Three Insights or Beer for the Dream

Life is as a dream

There is a great wholeness or totality

It is empty






We walked on the sidewalk near the stonewall enclosed river through the little town from one bar to another. Speaking of tipsy thoughts about mind and being. He seemed to be the center man as I was on the periphery, I listened and added little to the conversation. At one point something was said that stuck out in my mind, I was able to talk to him directly about it when we sat down at the next bar. He said, “even though we are in prison, at least they serve beer here”.


I brought up his statement after the group ordered drinks, and asked what he had meant by it. He sipped, and looked up, speaking about a feeling that kept returning to him lately. He said, “I have been feeling like this is all a dream, that life is a dream, and I am trapped in a vacation, or a prison”. It is interesting to note that the tone of the first statement and his explanation elicited laughter from those who heard it. And the conversation was for the most part light and funny somehow.


To try and describe what it is like to feel that life is as a dream, I have tried to understand from an intellectual basis. It is just shy of the feeling of deja vu, where the film over consciousness lends a glare of unreason, doubt perhaps, and a somewhat whimsical sense of finitude and transitoryness. This is how it was described to me. That it is near to the feeling that everyone gets, of everything being ok, present there with a smile, and foggy silent mind. 

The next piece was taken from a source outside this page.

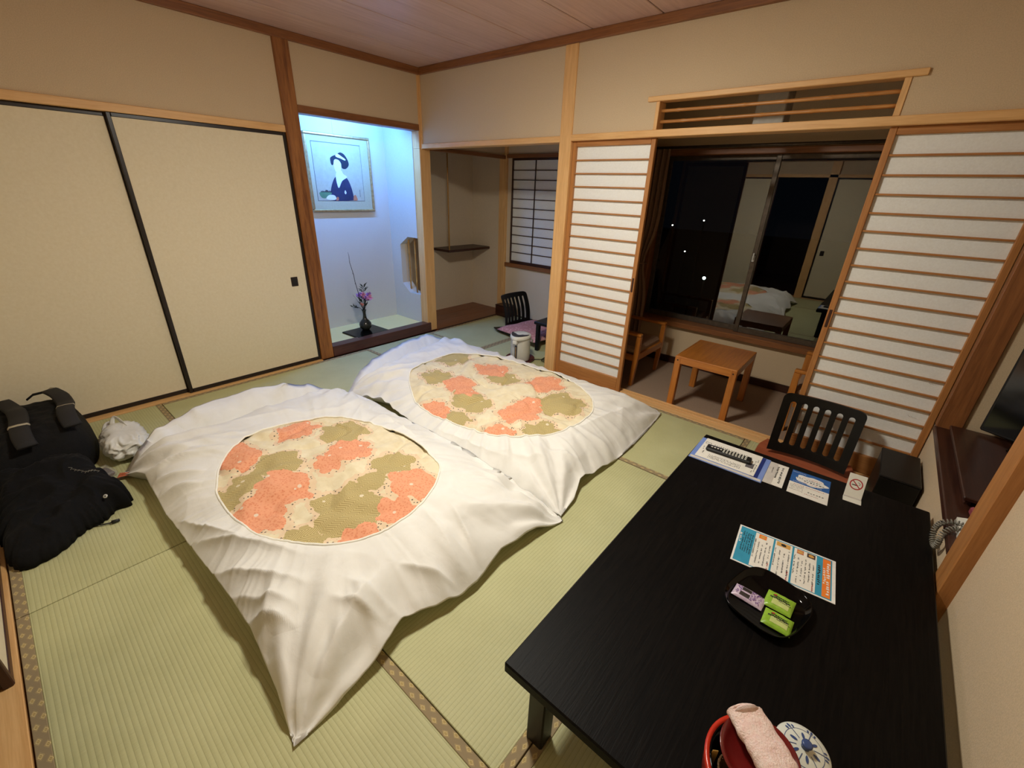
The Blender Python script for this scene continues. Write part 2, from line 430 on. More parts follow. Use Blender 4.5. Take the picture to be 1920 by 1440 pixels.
# ---- wall_left (cream sliding doors, alcove header)
struct('wall_left', MB().box(-.10, 0, -3.4, -1.26, 1.82, CEIL).box(-.10, 0, -1.148, -.035, 1.96, CEIL).box(-.10, 0, .09, 1.17, 1.80, 2.25), 'plaster', 'sandy beige plaster wall above the sliding doors and alcove', 'wall')
struct('trim_4', MB().box(-.09, .018, -1.26, -1.148, 0, CEIL, .004), 'post_wood', 'thick reddish brown wooden post left of the lit alcove', 'post')
struct('trim_5', MB().box(-.1, .012, -3.4, -1.26, 1.777, 1.822, .003), 'hinoki_y', 'wooden lintel over the cream sliding doors', 'lintel')
struct('trim_6', MB().box(-.1, .012, -1.148, -.035, 1.915, 1.965, .003), 'brown_wood_y', 'wooden lintel over the lit alcove', 'lintel')
struct('trim_7', MB().box(-.1, .036, -3.4, -1.26, -.03, .0035, .002), 'hinoki_y', 'wooden sill under the cream sliding doors', 'sill')
struct('trim_8', MB().box(-.1, 0.0, -.035, .092, 0, 1.775, .004).box(-.1, -.001, -.035, .0, 1.775, CEIL), 'hinoki_z', 'pale wooden post between the lit alcove and the shadowy niche', 'post')
struct('trim_9', MB().box(-.01, .012, -.014, .0, 1.77, 2.345, .002), 'hinoki_z', 'thin corner batten above the niche opening', 'batten')
# cream fusuma doors
def fusuma(name, label, y0, y1, x, z0, z1, pull_y, pulls=True, plane='x', frame='frame_black'):
    """plane 'x': panel in plane x=const facing +x ; plane 'y': facing +y, y0..y1 are x limits and x is the y of the face"""
    r = sroot(name, label, 'sliding door', ((x, (y0 + y1) / 2, 0) if plane == 'x' else ((y0 + y1) / 2, x, 0)), 0 if plane == 'x' else PI / 2)
    w = (y1 - y0) / 2; fw = .022
    if plane == 'y': pull_y = -pull_y
    MB().box(-.022, -.004, -w + fw, w - fw, z0 + fw * 1.4, z1 - fw).build('paper_panel', 'fusuma_paper', r)
    MB().box(-.026, 0, -w, -w + fw, z0, z1, .003).build('stile', frame, r); MB().box(-.026, 0, w - fw, w, z0, z1, .003).build('stile', frame, r)
    MB().box(-.026, -.001, -w + fw, w - fw, z1 - fw, z1, .003).build('rail', frame, r); MB().box(-.026, -.001, -w + fw, w - fw, z0, z0 + fw * 1.4, .003).build('rail', frame, r)
    if pulls:
        p = MB().box(-.005, .002, pull_y - .027, pull_y + .027, .672, .746, .003).build('door_pull', 'frame_black', r, label='small square black recessed pull')
        MB().box(.0005, .0028, pull_y - .016, pull_y + .016, .684, .734, .001).build('recess', 'black_matte', p)
    return r
fusuma('door_1', 'cream sliding door with black frame and square pull beside the wooden post', -2.265, -1.262, .002, .004, 1.776, .385)
fusuma('door_2', 'cream sliding door with black frame behind the backpack', -3.27, -2.25, -.028, .004, 1.776, -.40)
# ---- display alcove (tokonoma)
struct('wall_alcove_back', MB().box(-.65, -.55, -1.25, .05, .05, 2.4), 'plaster_white', 'white back wall of the lit alcove behind the framed picture', 'wall')
struct('wall_alcove_left', MB().box(-.56, -.09, -1.25, -1.15, .0, 2.4), 'plaster_white', 'hidden left side wall of the lit alcove', 'wall')
octo = [(-.10, .385), (-.28, .385), (-.395, .475), (-.395, .88), (-.26, .967), (-.10, .967)]
def wall_with_hole(y0, y1):
    m = MB(); x0, x1, z0, z1 = -.65, -.099, .0, 2.4
    m.box(x0, -.395, y0, y1, z0, z1); m.box(-.395, x1, y0, y1, .967, z1); m.box(-.395, x1, y0, y1, z0, .385)
    m.prism([(-.395, .385), (-.28, .385), (-.395, .475)], y0, y1, 'y'); m.prism([(-.395, .88), (-.26, .967), (-.395, .967)], y0, y1, 'y')
    return m
struct('wall_alcove_right', wall_with_hole(-.04, .02), 'plaster_white', 'white right side wall of the lit alcove with angular bamboo opening', 'wall')
struct('wall_niche_left', wall_with_hole(.02, .085), 'plaster_bay', 'beige side wall of the niche behind the bamboo opening', 'wall')
struct('ceiling_alcove', MB().box(-.65, 0, -1.25, .09, 2.36, 2.4), 'plaster_white', 'white ceiling inside the lit alcove', 'ceiling')
wg = sroot('window_1', 'angular wall opening with upright bamboo bars beside the flower vase', 'wall opening', (0, .01, 0))
for x in (-.318, -.212, -.122):
    prof = [(.0085, .386)]; z = .386
    for q in (.50, .64, .79, .90):
        prof += [(.008, q - .012), (.0105, q - .004), (.0105, q + .004), (.008, q + .012)]
    prof.append((.0085, .966)); MB().lathe(prof, 12, (x, 0, 0)).build('bamboo_bar', 'bamboo_v', wg, True)
struct('floor_alcove', MB().box(-.56, -.085, -1.16, -.03, 0, .082), 'toko_mat', 'pale yellow matting floor of the raised alcove', 'floor')
struct('trim_10', MB().box(-.088, .022, -1.148, -.004, 0, .097, .004), 'toko_base', 'dark lacquered front beam of the raised alcove', 'beam')
# ---- shadowy niche beside the alcove
struct('wall_niche_back', MB().box(-.72, -.62, .05, 1.4, 0, 2.3), 'plaster_bay', 'grey beige back wall of the shadowy niche', 'wall')
struct('wall_niche_far', MB().box(-.62, -.07, 1.27, 1.37, 0, 2.3), 'plaster_bay', 'grey beige far side wall of the shadowy niche', 'wall')
pf = sroot('floor_niche', 'reddish brown plank floor of the shadowy niche', 'floor')
for i in range(3): MB().box(-.62 + i * .2137, -.62 + (i + 1) * .2137 - .002, .085, 1.27, -.03, .006, .002).build('plank', 'plank_floor', pf)
struct('trim_11', MB().box(.022, .044, .092, 1.16, -.03, .008, .002), 'dark_wood_y', 'dark wooden edge strip in front of the niche floor', 'strip')
struct('trim_12', MB().box(-.03, .02, .092, 1.17, 1.765, 1.80, .003), 'brown_wood_y', 'wooden lintel over the shadowy niche', 'lintel')
struct('trim_13', MB().box(-.075, .03, 1.165, 1.27, 0, 2.25, .004), 'hinoki_z', 'wooden post between the niche and the small papered window', 'post')
# bay behind the left part of the window side wall
struct('wall_bay', MB().box(.03, .085, 1.2, 1.3, 0, 2.25).box(1.42, 1.62, 1.2, 1.3, 0, 2.25).box(.085, 1.42, 1.2, 1.3, 0, .60).box(.085, 1.42, 1.2, 1.3, 1.80, 2.25), 'plaster_bay', 'beige wall of the bay around the small papered window', 'wall')
struct('ceiling_bay', MB().box(-.72, 1.66, .1, 1.4, 2.25, 2.3), 'ceiling_board', 'dark wooden ceiling of the bay', 'ceiling')
struct('wall_divider', MB().box(1.585, 1.645, .1, 1.25, -.03, 2.25), 'plaster', 'plaster partition between the bay and the window porch', 'wall')
struct('trim_14', MB().box(.03, 1.5, 1.17, 1.3, .592, .635, .003), 'brown_wood_x', 'wooden sill of the small papered window', 'sill')
struct('trim_15', MB().box(.03, 1.585, 1.17, 1.3, 1.775, 1.812, .003), 'brown_wood_x', 'wooden lintel of the small papered window', 'lintel')
struct('wall_outer', MB().box(-.2, 1.7, 1.45, 1.5, -.2, 2.4), 'plaster_bay', 'outside wall behind the small papered window', 'wall')
# small papered window (shoji) in the bay
w2 = sroot('window_2', 'small papered lattice window with dark wooden bars above the slatted floor chair', 'window', (0, 1.2, 0))
def shoji_window(x0, x1, z0, z1, y, cols, rows, par):
    f = .022
    MB().box(x0, x0 + f, y, y + .028, z0, z1, .002).build('stile', 'dark_wood_z', par); MB().box(x1 - f, x1, y, y + .028, z0, z1, .002).build('stile', 'dark_wood_z', par)
    MB().box(x0 + f, x1 - f, y, y + .028, z1 - f, z1, .002).build('rail', 'dark_wood_x', par); MB().box(x0 + f, x1 - f, y, y + .028, z0, z0 + f * 1.4, .002).build('rail', 'dark_wood_x', par)
    MB().box(x0 + f, x1 - f, y + .018, y + .020, z0 + f, z1 - f).build('paper', 'shoji_paper', par)
    h = (z1 - z0 - f * 2.4) / rows; first = None
    for i in range(1, rows):
        z = z0 + f * 1.4 + h * i
        if first is None: first = MB().box(x0 + f, x1 - f, y + .006, y + .018, -.004, .004).build('slat', 'dark_wood_x', par, loc=(0, 0, z))
        else: share(first, 'slat', par, (0, 0, z))
    for i in range(1, cols):
        x = x0 + f + (x1 - x0 - 2 * f) * i / cols
        MB().box(x - .004, x + .004, y + .004, y + .016, z0 + f, z1 - f).build('upright_bar', 'dark_wood_z', par)
shoji_window(.075, .755, .635, 1.775, .005, 2, 11, w2); shoji_window(.74, 1.42, .635, 1.775, .036, 2, 11, w2)
# ---- window side wall
struct('wall_back', MB().box(0, 1.565, 0, .09, 1.812, CEIL).box(1.665, 2.265, 0, .09, 1.817, CEIL).box(3.465, 4.2, 0, .09, 1.817, CEIL).box(2.265, 3.465, 0, .09, 1.99, CEIL), 'plaster', 'sandy beige plaster wall above the papered sliding screens', 'wall')
struct('trim_16', MB().box(1.565, 1.666, -.012, .10, 0, 2.345, .004), 'hinoki_z', 'square wooden pillar beside the papered screen', 'pillar')
struct('trim_17', MB().box(.0, 1.565, -.012, .10, 1.773, 1.813, .003), 'hinoki_x', 'wooden lintel over the bay opening', 'lintel')
struct('trim_18', MB().box(1.666, 4.06, -.016, .10, 1.778, 1.818, .003), 'hinoki_x', 'long wooden lintel over the papered screens', 'lintel')
sl = sroot('trim_19', 'grooved wooden threshold between tatami and porch carpet', 'threshold')
for y0, y1, z in ((-.034, .012, .003), (.014, .046, -.003), (.048, .058, .003), (.060, .092, -.003), (.094, .112, .003)):
    MB().box(1.60, 4.06, y0, y1, -.03, z, .0015).build('groove_strip', 'hinoki_x', sl)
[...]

These descriptions that were shared with me took me on a bit of a trip trying to get to the root of something that I now believe was personal and not very universal. Although I have found the theme of life as a dream in Buddhist and Hindu literature, as well as poets of all ilk, it is quite a different thing to have the actual experience for oneself. Also, to claim that life is a dream is very different from the description of feeling life is dreamlike. Which brings up another point, one of desiring the experience of feeling the dreamlike quality. I don’t know how to create the experience, and I haven’t heard of anyone needing to defend the belief that life is a dream. Perhaps the seer’s of this insight don’t feel the need to defend it.


One more clue was given that first night sipping pilsners at that bar table, “I look out and see a reality that has form and is material, you can touch it and move it. But my eyes seem off, or just slightly different, I see a shimmer or something, a tinge of fog that makes me feel this way. It’s hard to describe, but it just doesn’t seem real to me, and it makes me feel that it has no meaning”.


I often think about life as a dream, I think about the meaning of such a feeling. I think about the feeling and try to compare it to ones I have had. I often wonder to myself if I really would like to have the understanding, or the feeling … Do I really want to know, really see … that life is a dream?